This isn’t so much a post as a I-wish-I’d-read-this-somewhere.
When you distribute an iOS app, you do so via a provisioning profile. Distribute in this case means anything from putting it on your own iOS device connected to your Mac to debug to submitting it to Apple for the app store.
You have to create these things in a web based interface and then install them into Xcode and use them during the compilation of your app.
Earlier versions of Xcode had enormous problems with these that could have you uninstalling and reinstalling profiles, certificates and keys until you were ready to go back to writing shell scripts for a living.
Now it’s much better.
However you still have to update your provisioning profile every time you want to add a new device (when it’s not going to Apple) or, as I was reminded today, when you add a push notification certificate.
After submitting an app to Apple, I added push notification support and submitted the update.
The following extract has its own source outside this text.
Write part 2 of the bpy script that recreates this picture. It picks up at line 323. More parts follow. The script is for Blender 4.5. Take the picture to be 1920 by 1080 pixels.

A bit later I realise that the apps weren’t registering with my sever, in fact they didn’t even appear to be asking the user if they wanted to receive said notifications (and this happens before anything).
Yet it worked fine for the test apps.
After a fair bit of fiddling and reading old instructions it dawned on me that the provisioning profile I used to send to Apple was the same one I made for the first submission, before I set up push notifications.
I had updated the ad hoc and development profiles when I added new devices to test on, but not the app store one.
Now, this is all in the documentation I’m sure (although I’ve yet to look), and I should have read it. But I have already read that documentation for another app and so I wasn’t going to trawl through it looking for that one thing I’d missed.
What I really needed was for the developer portal to warn me that my new push certificates would not work until I updated my provisioning profile.
That would have been good interface design.